* [Task to complete]
Copy exactly the lines from the one containing "Write the bpy" through the one containing "COL = scene.collection", both included, and nothing else.

Scene modeling code data:
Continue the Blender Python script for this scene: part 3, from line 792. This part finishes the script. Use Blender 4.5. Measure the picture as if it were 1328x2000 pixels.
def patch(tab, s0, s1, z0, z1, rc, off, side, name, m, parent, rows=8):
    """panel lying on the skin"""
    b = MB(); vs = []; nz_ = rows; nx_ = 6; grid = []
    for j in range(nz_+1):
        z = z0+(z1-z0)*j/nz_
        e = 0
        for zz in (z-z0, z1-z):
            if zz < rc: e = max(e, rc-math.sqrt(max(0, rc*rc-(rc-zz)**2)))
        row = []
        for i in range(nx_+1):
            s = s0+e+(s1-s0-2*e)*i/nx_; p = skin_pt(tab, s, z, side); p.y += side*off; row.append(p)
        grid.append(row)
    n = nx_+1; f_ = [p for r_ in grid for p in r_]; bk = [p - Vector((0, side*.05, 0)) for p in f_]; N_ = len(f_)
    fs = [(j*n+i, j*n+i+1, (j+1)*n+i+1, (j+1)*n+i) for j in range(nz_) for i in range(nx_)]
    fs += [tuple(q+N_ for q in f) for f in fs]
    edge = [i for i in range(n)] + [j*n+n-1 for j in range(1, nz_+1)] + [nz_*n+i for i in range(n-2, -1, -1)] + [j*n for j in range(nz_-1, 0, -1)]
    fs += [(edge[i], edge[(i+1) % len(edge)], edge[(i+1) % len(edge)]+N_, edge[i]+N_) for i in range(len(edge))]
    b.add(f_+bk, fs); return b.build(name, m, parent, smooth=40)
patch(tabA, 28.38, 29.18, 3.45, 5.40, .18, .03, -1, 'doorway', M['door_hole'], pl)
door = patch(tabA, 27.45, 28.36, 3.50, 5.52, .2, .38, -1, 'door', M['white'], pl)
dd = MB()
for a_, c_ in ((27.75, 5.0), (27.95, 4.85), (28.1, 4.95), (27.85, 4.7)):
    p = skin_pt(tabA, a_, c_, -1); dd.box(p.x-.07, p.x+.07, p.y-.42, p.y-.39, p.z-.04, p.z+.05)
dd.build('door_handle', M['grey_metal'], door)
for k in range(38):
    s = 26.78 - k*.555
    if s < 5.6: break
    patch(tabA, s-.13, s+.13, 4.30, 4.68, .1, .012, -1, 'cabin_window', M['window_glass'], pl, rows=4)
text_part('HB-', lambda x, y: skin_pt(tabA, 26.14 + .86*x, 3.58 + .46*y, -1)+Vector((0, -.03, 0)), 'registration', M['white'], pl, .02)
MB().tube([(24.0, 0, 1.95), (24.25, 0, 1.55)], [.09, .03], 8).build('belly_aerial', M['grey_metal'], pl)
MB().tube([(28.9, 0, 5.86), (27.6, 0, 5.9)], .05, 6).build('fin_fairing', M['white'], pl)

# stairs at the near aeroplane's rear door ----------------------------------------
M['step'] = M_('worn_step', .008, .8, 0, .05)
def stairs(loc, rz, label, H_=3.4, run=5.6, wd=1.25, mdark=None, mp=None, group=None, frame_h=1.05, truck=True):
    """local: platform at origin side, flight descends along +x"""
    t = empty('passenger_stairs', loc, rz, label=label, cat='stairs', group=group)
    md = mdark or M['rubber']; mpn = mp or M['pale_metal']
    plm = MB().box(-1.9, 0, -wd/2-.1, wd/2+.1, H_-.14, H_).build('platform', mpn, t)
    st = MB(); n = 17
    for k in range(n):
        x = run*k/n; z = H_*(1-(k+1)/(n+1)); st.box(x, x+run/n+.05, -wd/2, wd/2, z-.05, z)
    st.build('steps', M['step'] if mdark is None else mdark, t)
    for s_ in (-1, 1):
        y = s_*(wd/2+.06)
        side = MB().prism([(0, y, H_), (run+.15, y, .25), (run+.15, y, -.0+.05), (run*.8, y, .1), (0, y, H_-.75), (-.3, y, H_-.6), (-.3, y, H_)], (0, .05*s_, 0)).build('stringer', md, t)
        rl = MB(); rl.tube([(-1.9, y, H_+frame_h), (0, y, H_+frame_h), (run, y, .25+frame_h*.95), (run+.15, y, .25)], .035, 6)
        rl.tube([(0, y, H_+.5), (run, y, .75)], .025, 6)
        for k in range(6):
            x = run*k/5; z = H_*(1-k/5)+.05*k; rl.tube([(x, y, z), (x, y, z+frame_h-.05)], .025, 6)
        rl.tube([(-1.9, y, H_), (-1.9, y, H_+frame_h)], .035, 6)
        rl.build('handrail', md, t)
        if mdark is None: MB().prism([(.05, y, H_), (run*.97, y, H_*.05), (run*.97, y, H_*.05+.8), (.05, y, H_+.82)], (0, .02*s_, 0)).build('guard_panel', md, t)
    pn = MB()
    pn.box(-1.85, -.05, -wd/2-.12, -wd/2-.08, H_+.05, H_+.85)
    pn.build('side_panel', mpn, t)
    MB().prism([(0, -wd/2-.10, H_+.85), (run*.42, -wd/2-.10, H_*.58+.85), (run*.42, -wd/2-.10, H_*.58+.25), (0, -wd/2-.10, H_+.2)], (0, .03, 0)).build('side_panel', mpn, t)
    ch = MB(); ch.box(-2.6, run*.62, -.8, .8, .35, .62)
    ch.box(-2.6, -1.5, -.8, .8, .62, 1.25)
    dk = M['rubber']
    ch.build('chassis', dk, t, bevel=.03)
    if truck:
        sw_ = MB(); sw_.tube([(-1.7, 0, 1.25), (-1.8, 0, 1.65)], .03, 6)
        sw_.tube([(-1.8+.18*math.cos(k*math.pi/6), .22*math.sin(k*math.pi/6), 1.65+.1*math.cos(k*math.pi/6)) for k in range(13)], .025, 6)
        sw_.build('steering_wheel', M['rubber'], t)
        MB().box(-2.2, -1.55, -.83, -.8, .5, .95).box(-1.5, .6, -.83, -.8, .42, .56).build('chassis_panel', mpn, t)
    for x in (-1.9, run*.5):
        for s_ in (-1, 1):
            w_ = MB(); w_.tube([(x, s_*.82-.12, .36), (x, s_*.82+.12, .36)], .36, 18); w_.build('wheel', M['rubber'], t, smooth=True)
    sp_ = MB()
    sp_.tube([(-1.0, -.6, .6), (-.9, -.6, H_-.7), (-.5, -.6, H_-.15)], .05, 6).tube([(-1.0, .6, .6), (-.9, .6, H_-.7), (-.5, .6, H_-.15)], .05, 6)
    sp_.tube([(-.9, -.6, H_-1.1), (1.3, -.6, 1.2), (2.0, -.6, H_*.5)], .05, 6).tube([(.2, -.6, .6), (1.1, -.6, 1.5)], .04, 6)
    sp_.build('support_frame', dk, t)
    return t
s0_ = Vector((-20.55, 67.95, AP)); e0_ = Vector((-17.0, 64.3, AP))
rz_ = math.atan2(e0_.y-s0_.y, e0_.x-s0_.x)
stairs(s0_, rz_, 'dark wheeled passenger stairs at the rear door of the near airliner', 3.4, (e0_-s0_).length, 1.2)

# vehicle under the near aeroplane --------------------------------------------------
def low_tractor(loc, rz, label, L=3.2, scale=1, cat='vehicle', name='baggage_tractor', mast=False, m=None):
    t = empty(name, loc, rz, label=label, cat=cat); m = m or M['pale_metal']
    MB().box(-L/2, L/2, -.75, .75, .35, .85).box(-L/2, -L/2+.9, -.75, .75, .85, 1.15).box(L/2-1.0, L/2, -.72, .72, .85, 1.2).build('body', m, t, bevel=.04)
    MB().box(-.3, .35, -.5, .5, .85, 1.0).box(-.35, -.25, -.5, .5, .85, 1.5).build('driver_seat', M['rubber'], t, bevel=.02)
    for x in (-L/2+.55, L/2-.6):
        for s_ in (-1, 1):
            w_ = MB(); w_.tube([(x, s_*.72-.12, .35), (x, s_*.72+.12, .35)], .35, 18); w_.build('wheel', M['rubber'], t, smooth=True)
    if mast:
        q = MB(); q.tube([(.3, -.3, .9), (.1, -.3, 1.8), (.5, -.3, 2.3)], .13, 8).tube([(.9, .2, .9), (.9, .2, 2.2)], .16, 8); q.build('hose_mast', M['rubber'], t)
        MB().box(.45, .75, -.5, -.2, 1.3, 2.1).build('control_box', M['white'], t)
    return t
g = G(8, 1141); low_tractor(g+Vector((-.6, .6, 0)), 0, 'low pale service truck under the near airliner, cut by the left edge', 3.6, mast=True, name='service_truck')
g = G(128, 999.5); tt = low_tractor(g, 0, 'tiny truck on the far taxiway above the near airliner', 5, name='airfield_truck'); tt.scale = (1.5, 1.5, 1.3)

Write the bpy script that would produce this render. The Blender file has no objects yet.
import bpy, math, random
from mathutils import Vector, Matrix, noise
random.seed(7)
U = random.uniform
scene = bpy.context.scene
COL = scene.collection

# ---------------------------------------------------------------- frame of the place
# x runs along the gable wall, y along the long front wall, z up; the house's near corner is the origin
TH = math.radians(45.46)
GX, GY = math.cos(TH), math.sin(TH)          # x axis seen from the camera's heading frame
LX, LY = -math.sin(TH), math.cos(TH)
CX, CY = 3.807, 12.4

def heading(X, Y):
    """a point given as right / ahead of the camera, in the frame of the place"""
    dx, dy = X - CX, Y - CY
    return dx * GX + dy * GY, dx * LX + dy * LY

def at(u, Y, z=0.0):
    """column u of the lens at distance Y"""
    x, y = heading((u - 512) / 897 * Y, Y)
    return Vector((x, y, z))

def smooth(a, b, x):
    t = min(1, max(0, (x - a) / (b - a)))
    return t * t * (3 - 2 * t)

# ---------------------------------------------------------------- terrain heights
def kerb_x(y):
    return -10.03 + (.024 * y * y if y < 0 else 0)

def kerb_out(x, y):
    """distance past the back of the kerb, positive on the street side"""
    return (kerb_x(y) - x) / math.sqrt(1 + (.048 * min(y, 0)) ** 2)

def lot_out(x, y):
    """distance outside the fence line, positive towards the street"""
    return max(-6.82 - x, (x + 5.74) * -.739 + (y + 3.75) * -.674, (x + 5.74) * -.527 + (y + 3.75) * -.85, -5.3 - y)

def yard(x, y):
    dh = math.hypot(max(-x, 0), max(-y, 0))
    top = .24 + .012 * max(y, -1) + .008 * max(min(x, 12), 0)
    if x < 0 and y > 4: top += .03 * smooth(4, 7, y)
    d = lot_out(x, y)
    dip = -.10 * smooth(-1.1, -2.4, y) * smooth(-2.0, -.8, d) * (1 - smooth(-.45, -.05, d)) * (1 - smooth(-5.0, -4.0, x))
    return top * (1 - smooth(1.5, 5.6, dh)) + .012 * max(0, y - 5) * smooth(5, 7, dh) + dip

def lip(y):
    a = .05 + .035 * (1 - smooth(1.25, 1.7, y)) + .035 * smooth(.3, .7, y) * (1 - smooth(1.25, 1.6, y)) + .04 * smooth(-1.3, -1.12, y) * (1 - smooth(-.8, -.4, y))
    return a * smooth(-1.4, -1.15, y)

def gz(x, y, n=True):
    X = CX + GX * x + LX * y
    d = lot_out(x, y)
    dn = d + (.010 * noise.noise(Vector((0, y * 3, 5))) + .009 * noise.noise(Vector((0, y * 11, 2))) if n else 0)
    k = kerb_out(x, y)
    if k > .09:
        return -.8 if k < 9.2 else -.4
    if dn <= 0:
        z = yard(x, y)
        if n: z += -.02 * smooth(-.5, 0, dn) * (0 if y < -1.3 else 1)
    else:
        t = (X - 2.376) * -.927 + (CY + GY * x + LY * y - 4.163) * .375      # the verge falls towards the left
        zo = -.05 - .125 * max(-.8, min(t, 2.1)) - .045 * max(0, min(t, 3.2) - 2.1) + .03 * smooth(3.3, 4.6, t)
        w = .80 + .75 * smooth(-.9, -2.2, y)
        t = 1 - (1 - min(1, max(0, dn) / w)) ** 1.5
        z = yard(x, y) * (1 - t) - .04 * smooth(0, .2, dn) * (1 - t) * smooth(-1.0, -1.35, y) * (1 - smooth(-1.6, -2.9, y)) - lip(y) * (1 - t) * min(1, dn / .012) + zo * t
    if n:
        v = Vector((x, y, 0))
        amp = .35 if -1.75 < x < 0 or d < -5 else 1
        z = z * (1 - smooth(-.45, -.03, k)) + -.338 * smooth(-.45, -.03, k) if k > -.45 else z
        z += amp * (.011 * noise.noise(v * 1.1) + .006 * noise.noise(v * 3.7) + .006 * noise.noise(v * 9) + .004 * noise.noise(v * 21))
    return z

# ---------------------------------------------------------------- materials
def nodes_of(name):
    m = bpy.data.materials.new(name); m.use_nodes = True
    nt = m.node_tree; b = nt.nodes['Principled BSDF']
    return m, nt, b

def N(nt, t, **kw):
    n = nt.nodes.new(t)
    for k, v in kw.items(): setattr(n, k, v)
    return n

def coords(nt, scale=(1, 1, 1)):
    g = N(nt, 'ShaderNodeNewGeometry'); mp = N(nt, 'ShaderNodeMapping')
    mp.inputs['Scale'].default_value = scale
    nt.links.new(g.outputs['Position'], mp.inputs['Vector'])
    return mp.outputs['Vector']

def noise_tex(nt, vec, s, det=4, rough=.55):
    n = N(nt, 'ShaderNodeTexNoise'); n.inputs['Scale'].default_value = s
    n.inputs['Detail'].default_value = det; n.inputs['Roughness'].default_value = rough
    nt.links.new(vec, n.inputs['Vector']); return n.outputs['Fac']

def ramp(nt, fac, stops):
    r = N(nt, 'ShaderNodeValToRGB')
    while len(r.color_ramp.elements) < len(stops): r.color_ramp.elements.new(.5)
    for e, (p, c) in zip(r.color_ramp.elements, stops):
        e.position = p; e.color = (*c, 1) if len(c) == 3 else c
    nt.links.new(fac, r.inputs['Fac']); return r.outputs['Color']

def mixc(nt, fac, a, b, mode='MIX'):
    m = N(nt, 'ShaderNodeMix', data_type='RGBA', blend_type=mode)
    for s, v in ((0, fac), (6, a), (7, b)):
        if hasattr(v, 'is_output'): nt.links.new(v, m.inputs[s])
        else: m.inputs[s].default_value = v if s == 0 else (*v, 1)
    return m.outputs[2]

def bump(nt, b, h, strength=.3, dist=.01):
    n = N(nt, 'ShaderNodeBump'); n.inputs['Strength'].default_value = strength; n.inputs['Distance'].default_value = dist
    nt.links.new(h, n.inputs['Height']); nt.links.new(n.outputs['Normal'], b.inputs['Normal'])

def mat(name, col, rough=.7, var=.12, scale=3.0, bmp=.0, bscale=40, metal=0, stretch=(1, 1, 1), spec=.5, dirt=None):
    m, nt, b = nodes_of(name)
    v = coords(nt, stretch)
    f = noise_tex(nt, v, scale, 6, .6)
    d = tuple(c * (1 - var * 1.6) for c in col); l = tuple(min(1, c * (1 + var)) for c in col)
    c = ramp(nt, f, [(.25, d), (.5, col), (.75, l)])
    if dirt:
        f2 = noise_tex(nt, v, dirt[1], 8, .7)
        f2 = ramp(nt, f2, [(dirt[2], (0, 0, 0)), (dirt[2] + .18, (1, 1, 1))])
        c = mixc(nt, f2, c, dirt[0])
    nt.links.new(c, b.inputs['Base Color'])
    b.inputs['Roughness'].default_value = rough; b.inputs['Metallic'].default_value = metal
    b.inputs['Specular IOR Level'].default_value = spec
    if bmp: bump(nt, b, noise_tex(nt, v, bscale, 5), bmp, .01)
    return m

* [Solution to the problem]
Write the bpy script that would produce this render. The Blender file has no objects yet.
import bpy, math, random
from mathutils import Vector, Matrix, noise
random.seed(7)
U = random.uniform
scene = bpy.context.scene
COL = scene.collection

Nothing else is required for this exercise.